Wherever the word "Take" turns up in a line of the entries, copy that line.

**Provided entries**
◇ ◇ ◇ ◇ ◇
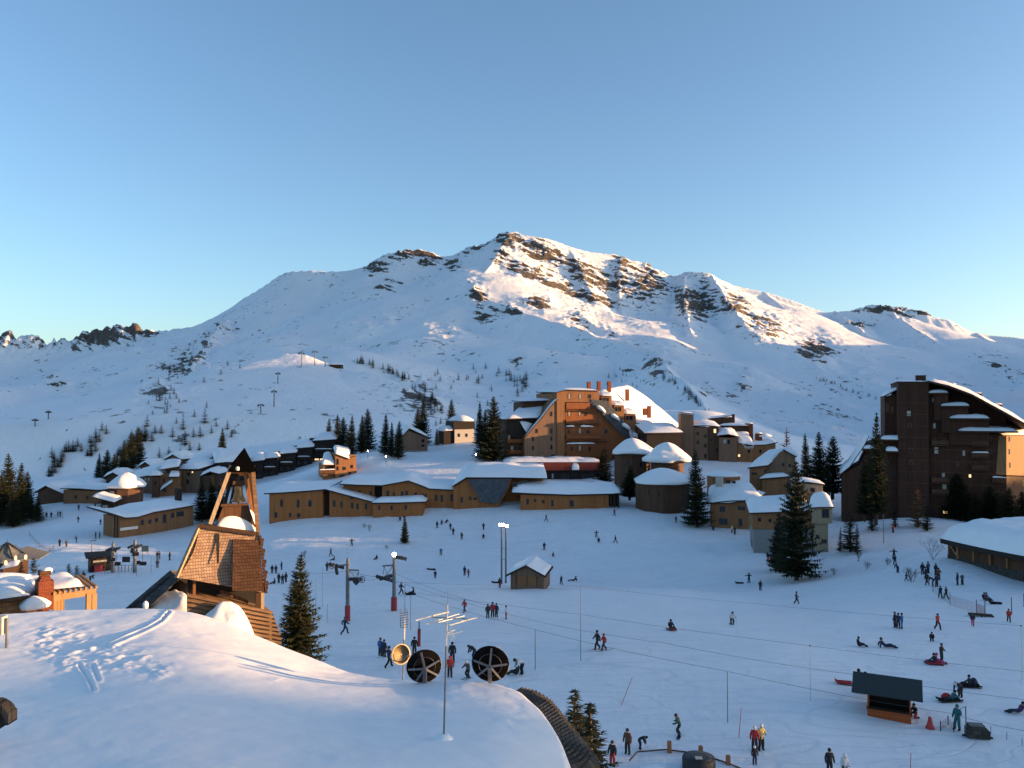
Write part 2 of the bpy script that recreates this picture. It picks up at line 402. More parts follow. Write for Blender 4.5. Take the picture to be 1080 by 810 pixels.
◇ ◇ ◇ ◇ ◇
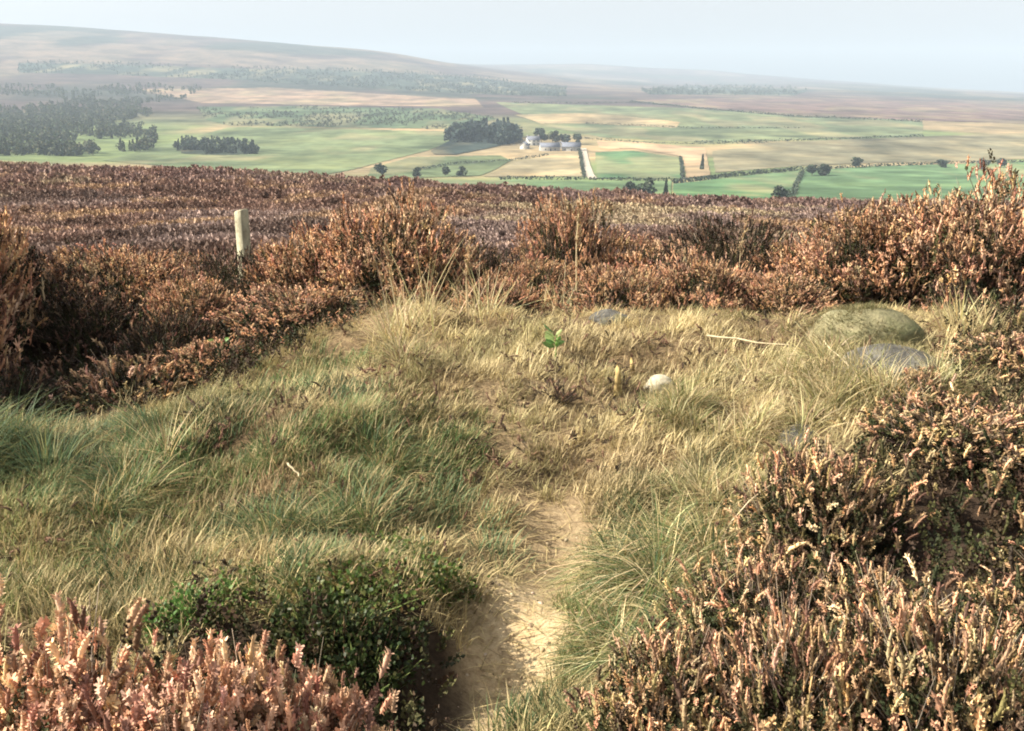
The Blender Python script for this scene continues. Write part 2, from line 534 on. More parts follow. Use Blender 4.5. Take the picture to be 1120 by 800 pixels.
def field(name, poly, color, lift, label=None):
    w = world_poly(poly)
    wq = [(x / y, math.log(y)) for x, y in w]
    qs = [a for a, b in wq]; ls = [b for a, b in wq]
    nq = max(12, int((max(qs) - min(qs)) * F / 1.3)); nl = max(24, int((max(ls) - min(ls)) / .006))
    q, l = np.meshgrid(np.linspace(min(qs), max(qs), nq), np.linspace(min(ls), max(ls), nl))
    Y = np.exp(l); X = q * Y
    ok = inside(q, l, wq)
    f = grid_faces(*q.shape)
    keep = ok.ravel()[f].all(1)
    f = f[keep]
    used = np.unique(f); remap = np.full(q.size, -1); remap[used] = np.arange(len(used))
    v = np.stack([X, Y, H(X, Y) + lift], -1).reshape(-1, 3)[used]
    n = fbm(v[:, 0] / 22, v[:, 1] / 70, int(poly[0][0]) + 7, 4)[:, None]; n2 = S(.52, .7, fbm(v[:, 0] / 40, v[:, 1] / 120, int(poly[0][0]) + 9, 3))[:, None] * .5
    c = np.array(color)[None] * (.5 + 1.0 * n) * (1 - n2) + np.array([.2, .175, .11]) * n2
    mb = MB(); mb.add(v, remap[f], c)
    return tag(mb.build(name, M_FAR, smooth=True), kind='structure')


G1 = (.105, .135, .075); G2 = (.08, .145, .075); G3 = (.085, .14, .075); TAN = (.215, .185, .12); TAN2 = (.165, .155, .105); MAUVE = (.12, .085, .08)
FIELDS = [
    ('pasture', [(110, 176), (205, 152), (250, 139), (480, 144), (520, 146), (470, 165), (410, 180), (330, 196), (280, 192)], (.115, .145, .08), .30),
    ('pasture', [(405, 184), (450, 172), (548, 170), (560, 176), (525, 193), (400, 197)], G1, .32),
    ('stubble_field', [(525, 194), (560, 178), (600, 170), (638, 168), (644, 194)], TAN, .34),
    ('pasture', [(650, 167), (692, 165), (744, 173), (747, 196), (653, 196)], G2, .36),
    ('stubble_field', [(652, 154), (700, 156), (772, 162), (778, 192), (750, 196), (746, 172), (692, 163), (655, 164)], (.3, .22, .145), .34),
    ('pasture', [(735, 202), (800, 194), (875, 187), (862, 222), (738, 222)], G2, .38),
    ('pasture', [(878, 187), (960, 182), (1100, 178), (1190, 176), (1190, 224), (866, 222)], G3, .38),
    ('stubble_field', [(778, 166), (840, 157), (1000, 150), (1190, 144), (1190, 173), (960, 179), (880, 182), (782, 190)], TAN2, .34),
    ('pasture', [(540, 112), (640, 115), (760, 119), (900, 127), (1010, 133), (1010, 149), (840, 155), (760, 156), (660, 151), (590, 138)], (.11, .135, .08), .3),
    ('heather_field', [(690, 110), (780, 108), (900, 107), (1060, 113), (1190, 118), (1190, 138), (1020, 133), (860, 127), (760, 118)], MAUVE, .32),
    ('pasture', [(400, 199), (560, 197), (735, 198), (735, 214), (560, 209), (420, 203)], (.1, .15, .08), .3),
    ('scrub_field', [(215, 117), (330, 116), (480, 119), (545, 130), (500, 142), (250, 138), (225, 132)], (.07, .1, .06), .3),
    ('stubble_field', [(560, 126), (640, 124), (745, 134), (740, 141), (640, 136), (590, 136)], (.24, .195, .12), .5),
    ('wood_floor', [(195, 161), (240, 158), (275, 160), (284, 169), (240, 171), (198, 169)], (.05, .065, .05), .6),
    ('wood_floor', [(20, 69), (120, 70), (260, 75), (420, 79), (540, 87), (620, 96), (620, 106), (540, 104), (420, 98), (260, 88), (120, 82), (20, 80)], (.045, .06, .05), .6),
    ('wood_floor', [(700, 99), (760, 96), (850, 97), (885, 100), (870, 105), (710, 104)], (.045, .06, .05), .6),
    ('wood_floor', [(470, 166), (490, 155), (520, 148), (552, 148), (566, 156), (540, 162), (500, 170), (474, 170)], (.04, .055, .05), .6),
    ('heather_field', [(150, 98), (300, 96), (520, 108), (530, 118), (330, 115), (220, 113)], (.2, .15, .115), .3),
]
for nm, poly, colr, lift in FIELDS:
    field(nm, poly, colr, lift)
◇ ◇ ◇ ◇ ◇
**Answer to the exercise**
Write part 2 of the bpy script that recreates this picture. It picks up at line 402. More parts follow. Write for Blender 4.5. Take the picture to be 1080 by 810 pixels.
The Blender Python script for this scene continues. Write part 2, from line 534 on. More parts follow. Use Blender 4.5. Take the picture to be 1120 by 800 pixels.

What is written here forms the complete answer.